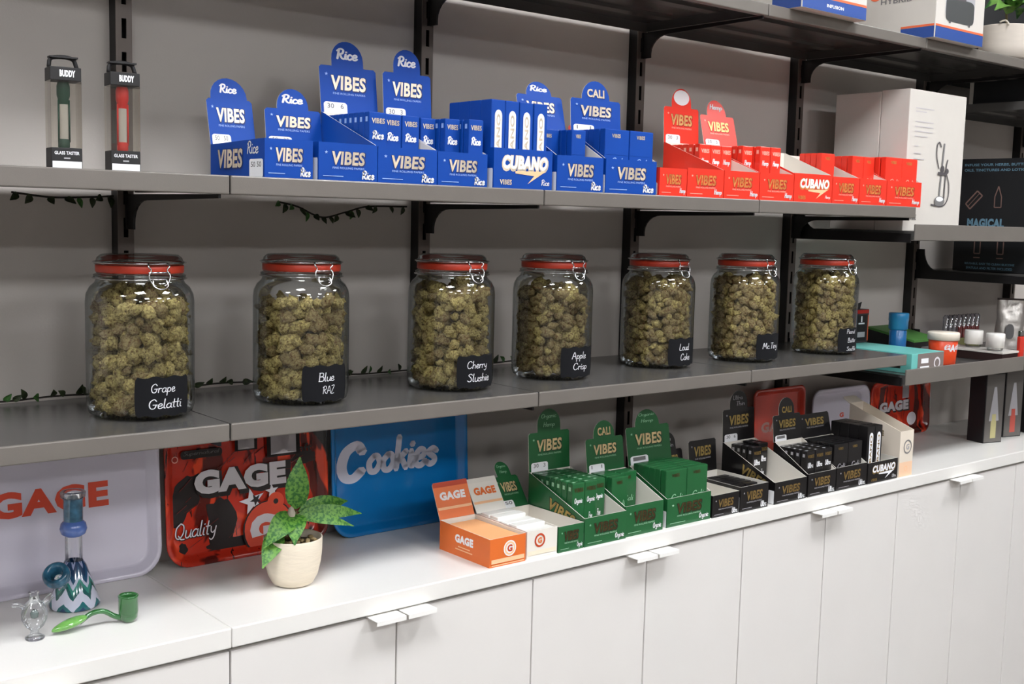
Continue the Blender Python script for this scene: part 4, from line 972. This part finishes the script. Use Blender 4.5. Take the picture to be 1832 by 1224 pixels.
for cx in (.075, .145):
    for a, b in (((cx-.009, .052), (cx-.009, .095)), ((cx+.009, .052), (cx+.009, .095)), ((cx-.009, .052), (cx+.009, .052))): stroke(p, [a, b], .0035, brn)
    p.add(RECT, cx, .040, .02, .003, brn)
p.add(tgeo('REUSABLE, EASY TO CLEAN SILICONE', .02), .115, .022, .150, .007, tealp); p.add(tgeo('SPATULA AND FILTER INCLUDED', .02), .115, .010, .140, .007, tealp)
p.build(t)
t = empty('large_black_block', (3.20, 1.775, E+.358)); tag(t, 'plain large black carton standing under the top shelf at the far right', 'carton')
MB().rbox(0, .25, -.21, 0, 0, .064, .0012).build('carton_body', blk, t); MB().box(.0, .25, .0005, .012, 0, .064).build('white_back_flap', wc, t)

# ------------------------------------------------------------------ top shelf: two appliance boxes, planter
bb = mat('royal blue print', (38, 74, 148), .45); orl = mat('orange line print', (232, 108, 66), .45)
def appliance(x0, x1, y0, y1, h, lab, pic):
    t = empty('appliance_box', (x0, y0, TT)); tag(t, lab, 'box', 'white appliance boxes on the top shelf'); W, D = x1-x0, y1-y0
    MB().rbox(0, W, 0, D, 0, h, .0014).build('carton_body', wc, t)
    p = Print(FRONT(0)); p.add(RECT, W/2, .014, W-.003, .026, bb); p.add(RECT, W/2, .030, W-.003, .005, orl)
    if not pic: p.add(tgeo('INFUSION', .03), W*.5, .014, W*.26, .007, white_p); p.add(DISC, W*.75, .062, .012, .02, inkg)
    else:
        p.add(rrect(.22, .9), W*.48, .088, W*.60, .088, mat('silver print', (158, 156, 152), .4)); p.add(rrect(.2, 1.3), W*.48, .072, W*.58, .056, mat('charcoal print', (72, 74, 74), .4))
        p.add(rrect(.3, 1.4), W*.48, .122, W*.42, .034, mat('lid print', (98, 100, 100), .4)); p.add(RECT, W*.48, .104, W*.22, .014, inkg); p.add(RECT, W*.28, .043, .008, .006, inkg); p.add(RECT, W*.68, .043, .008, .006, inkg)
    p.build(t, 'front_print')
    p = Print(lambda u, v, l: (-l, D-u, v))
    p.add(RECT, D*.78, .014, D*.42, .026, bb); p.add(RECT, D*.78, .030, D*.42, .005, orl)
    if pic: p.add(tgeo('HYBRID', .02), D*.50, .098, .088, .013, grey_p); p.add(DISC, D*.22, .112, .03, .02, orl)
    p.build(t, 'side_print')
appliance(2.035, 2.268, 1.522, 1.70, .20, 'white appliance box with a blue and orange base band, left one on the top shelf', False)
appliance(2.560, 2.782, 1.528, 1.74, .24, 'white appliance box printed with a grey lidded machine, right one on the top shelf', True)
t = empty('potted_plant', (3.035, 1.605, TT)); t.scale = (1.1, 1.1, 1.1); tag(t, 'white planter with green leaves on the top shelf at the upper right corner', 'plant')
MB().lathe([(.0005, 0), (.038, 0), (.050, .006), (.058, .03), (.062, .078), (.0625, .080), (.060, .080), (.058, .060)], 40).build('pot', mat('white ceramic pot', (222, 212, 200), .55, var=.03, scale=20, stretch=(1,1,6)), t)
MB().lathe([(.058, .070), (.0005, .073)], 24).build('soil', MATS['dark brown soil'], t)
MB().tube(catmull([(0, 0, .072), (.004, 0, .10), (0, .004, .14)], 4), .003, 8).build('stem', stemm, t)
lp = leafmat('fresh green leaf', (40, 96, 40), (120, 170, 80), 30)
for k in range(9):
    a = R(180 + k*40); q = Vector((math.cos(a)*.075, math.sin(a)*.055-.01, .11+.05*((k*37) % 5)/5))
    leaf(t, (0, 0, .112+.005*(k % 3)), q, .042, lp, up=Vector((0, -.6, 1)), arch=.02)
st = MB(); st.tube(catmull([(-.066, -.02, .082), (-.060, -.03, .086), (-.056, -.036, .080), (-.062, -.04, .074)], 4), .0022, 6); st.build('twig', mat('pale twig', (196, 186, 172), .7), t)

t = empty('large_black_block', (3.16, 1.74, TT)); tag(t, 'tall black block added as the dark background behind the white planter on the top shelf', 'carton')  # added block, fills the dark background behind the planter
MB().rbox(0, .42, 0, .14, 0, .34, .0015).build('carton_body', blk, t); MB().box(.004, .416, .069, .0705, .34, .3404).build('top_seam', edge, t)
# ------------------------------------------------------------------ lower right shelf
# teal tray box
teal = mat('teal coated card', (108, 186, 178), .4); greyc = mat('grey brown card', (124, 112, 108), .5)
t = empty('teal_box', (2.605, 1.562, N2Z), R(-0)); tag(t, 'flat teal box with a grey front end at the left of the lower right shelf', 'box')
MB().rbox(0, .150, 0, .31, 0, .050, .0012).build('carton_body', teal, t)
p = Print(FRONT(0)); p.add(RECT, .088, .025, .122, .048, greyc); p.add(RECT, .060, .030, .034, .012, white_p); p.add(RECT, .060, .012, .042, .009, white_p); p.add(ring(.16), .118, .022, .030, .030, tw); p.build(t, 'front_print')
p = Print(lambda u, v, l: (-l, .31-u, v)); p.add(tgeo('BAMBOO TRAY', .03), .235, .016, .07, .007, MATS['deep green print']); p.build(t, 'side_print')
# small black box with red trim on top of the teal box, far left
t = empty('small_black_box', (2.690, 1.79, N2Z+.0505)); tag(t, 'small dark box with red trim and white lettering behind the last jar', 'box')
MB().rbox(0, .068, 0, .06, 0, .090, .001).build('carton_body', mat('dark grey carton', (58, 54, 56), .5), t); p = Print(FRONT(0)); p.add(RECT, .034, .084, .066, .010, dk['red']); p.add(RECT, .034, .04, .046, .07, black_p); p.add(RECT, .034, .052, .028, .004, white_p); p.add(RECT, .034, .064, .006, .016, white_p); p.add(RECT, .034, .022, .034, .014, pale['black']); p.add(RECT, .004, .04, .004, .07, orl); p.add(RECT, .064, .04, .004, .07, orl); p.build(t)
MB().prism([(.012, .0901), (.055, .0901), (.062, .108), (.020, .100)], .02, .022).build('hang_flap', black_p, t)
# blue tumbler
bg = mat('blue plastic', (16, 90, 146), .25, coat=.5, var=.12, scale=25)
t = empty('blue_tumbler', (2.838, 1.700, N2Z)); t.scale = (.60, .60, .88); t.location = (2.795, 1.722, N2Z); tag(t, 'translucent blue plastic jar with a screw cap on the lower right shelf', 'container')
MB().lathe([(.0005, .0), (.036, .0), (.038, .003), (.038, .098), (.034, .102)], 36).build('body', bg, t)
MB().lathe([(.034, .101), (.040, .103), (.0425, .106), (.0425, .128), (.044, .130), (.044, .150), (.042, .153), (.0005, .153)], 36).build('cap', mat('teal blue cap', (26, 110, 156), .3, coat=.4), t)
# dark tray stack with green top
t = empty('green_topped_case', (2.85, 1.705, N2Z)); tag(t, 'dark case with a sloping green top between the blue jar and the orange tub', 'case')
MB().prism([(0, 0), (.15, 0), (.15, .078), (0, .052)], 0, .135, ax='x').build('case_body', black_p, t)
MB().prism([(0, .0525), (.15, .0785), (.15, .0845), (0, .0585)], 0, .135, ax='x').build('green_lid', mat('green lid card', (74, 126, 58), .5), t)
p = Print(FRONT(0)); p.add(rrect(.3, 2), .06, .03, .05, .02, grey_p); p.build(t)
# orange tub
t = empty('orange_tub', (2.885, 1.640, N2Z)); t.scale = (.72, .72, .80); tag(t, 'orange red tub with a cream lid and white capitals on the lower right shelf', 'tub')
om = mat('orange red plastic', (224, 74, 36), .35, var=.12, scale=14)
MB().lathe([(.0005, .0), (.044, .0), (.047, .003), (.053, .084), (.050, .086)], 44).build('tub_body', om, t)
MB().lathe([(.054, .082), (.0575, .083), (.0575, .104), (.0555, .108), (.0005, .108)], 44).build('lid', mat('cream lid', (230, 218, 202), .5), t)
thc = R(-8)
p = Print(lambda u, v, l: ((.0465+v*.075+.0008)*math.sin(u/.05+thc), -(.0465+v*.075+.0008)*math.cos(u/.05+thc), v)); p.add(tgeo('GAGE', .08), 0, .058, .082, .024, tw); p.build(t)
# black case with white mirror tray on top, two white caps, tubes
t = empty('display_case', (3.075, 1.57, N2Z)); tag(t, 'low dark case with a white top carrying the two white capped jars', 'case')
MB().rbox(0, .088, 0, .22, 0, .022, .001).build('case_body', mat('dark red brown card', (44, 26, 24), .5), t); MB().rbox(-.002, .0885, -.002, .222, .022, .028, .001).build('case_top', mat('pearl white top', (216, 210, 202), .2), t)
whp = mat('white plastic cap', (238, 234, 228), .4)
for x, y, lb in ((3.098, 1.605, 'small jar with a white screw cap, left of the pair on the white-topped case'), (3.137, 1.690, 'small jar with a white screw cap, right of the pair on the white-topped case')):
    q = empty('capped_jar', (x, y, N2Z+.0284)); tag(q, lb, 'jar', 'white capped jars')
    MB().lathe([(.0005, 0), (.020, 0), (.021, .003), (.021, .008), (.019, .009)], 28).build('jar_body', cg, q); MB().lathe([(.019, .0085), (.0245, .009), (.0245, .026), (.0252, .027), (.0252, .046), (.024, .048), (.0005, .048)], 32).build('cap', whp, q)
gt = glass('clear tube glass', (240, 242, 248), (214, 214, 226), .35, .10)
t = empty('tube_rack', (3.20, 1.82, N2Z)); tag(t, 'row of clear tubes with dark red ends standing behind the white-topped case', 'tubes')
MB().rbox(-.004, .205, -.012, .012, 0, .035, .001).build('rack_base', mat('olive card', (140, 138, 90), .5), t)
for k in range(8):
    x = .010+k*.0255
    q = MB().lathe([(.0095, .035), (.0095, .100), (.005, .106)], 16, cx=x, cy=0).build('tube', gt, t); MB().lathe([(.0085, .036), (.0085, .068 if k > 2 else .040), (.0005, .069 if k > 2 else .041)], 14, cx=x, cy=0).build('red_filling', mat('dark red filling', (156, 34, 28), .5), q)
# silver pouch
t = empty('foil_pouch', (3.450, 1.745, N2Z), -R(48)); t.scale = (.72, .8, .92); tag(t, 'crinkled silver foil pouch standing at the right edge of the lower right shelf', 'pouch')
vs, fs = [], []; nx, nz = 12, 20
for sgn in (-1, 1):
    for j in range(nz+1):
        for i in range(nx+1):
            u = i/nx-.5; v = j/nz; wv = .118*(1-.06*v); th_ = .022*(1-v**1.6)*(1-(2*u)**4)+.0012
            cr_ = .0035*noise.noise(Vector((u*7, v*9, sgn*3)))*(1 if 0 < i < nx else 0)
            vs.append((u*wv + .006*noise.noise(Vector((v*4, sgn, 0))), sgn*th_ + cr_, v*.165))
n1 = (nx+1)*(nz+1)
for s_ in range(2):
    for j in range(nz):
        for i in range(nx):
            a = s_*n1 + j*(nx+1)+i; q = (a, a+1, a+nx+2, a+nx+1); fs.append(q if s_ == 0 else tuple(reversed(q)))
for j in range(nz):
    a = j*(nx+1); fs.append((a, a+nx+1, n1+a+nx+1, n1+a)); a += nx; fs.append((a+nx+1, a, n1+a, n1+a+nx+1))
MB().add(vs, fs, 0, True).build('pouch_body', mat('crinkled silver foil', (206, 200, 194), .3, .7, bump=.4, bscale=60), t)
MB().box(-.056, .056, -.003, .003, .163, .169).build('zip_band', mat('brown zip', (66, 52, 48), .5), t)
p = Print(FRONT(-.034)); p.add(rrect(.4), -.008, .06, .034, .05, grey_p); p.build(t)
t = empty('lighter', (3.235, 1.60, N2Z)); tag(t, 'red lighter standing at the right edge beside the silver pouch', 'lighter')
MB().rbox(-.012, .012, -.006, .006, 0, .062, .003).build('body', mat('red plastic', (206, 56, 42), .3), t); MB().rbox(-.011, .011, -.005, .005, .062, .078, .002).build('metal_top', wire, t)
# slim black boxes on the worktop at far right
def vape(x, y, colr, lab):
    t = empty('slim_black_box', (x, y, C0), R(-14)); tag(t, lab, 'box', 'slim black boxes on the worktop')
    MB().rbox(0, .075, 0, .060, 0, .205, .001).build('carton_body', blk, t)
    p = Print(FRONT(0)); p.add(RECT, .0375, .1025, .070, .200, mat('pewter print', (112, 108, 104), .3, .3)); p.add(RECT, .0375, .045, .022, .062, colr[0]); p.add(RECT, .0375, .030, .060, .045, colr[1], lift=.0005); p.add(pgeo([(-.5,-.5),(.5,-.5),(.12,.5),(-.12,.5)]), .0375, .115, .04, .10, pale['black']); p.add(RECT, .0375, .060, .016, .050, colr[0]); p.build(t)
vape(3.195, 1.672, (mat('straw print', (186, 178, 128), .5), pale['black']), 'slim black box with a yellowish bar on its silver front, left of the three')
vape(3.345, 1.690, (mat('coral print', (190, 84, 72), .5), mat('rose print', (190, 110, 100), .5)), 'slim black box with a red bar on its silver front, middle of the three')
vape(3.480, 1.670, (mat('teal print', (60, 130, 130), .5), pale['black']), 'slim black box cut by the right edge of the picture')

——————————

_WHAT THE TASK ASKS:_ Gather all the lines that include the word "picture" and copy them out.

_ANSWER:_
Continue the Blender Python script for this scene: part 4, from line 972. This part finishes the script. Use Blender 4.5. Take the picture to be 1832 by 1224 pixels.
vape(3.480, 1.670, (mat('teal print', (60, 130, 130), .5), pale['black']), 'slim black box cut by the right edge of the picture')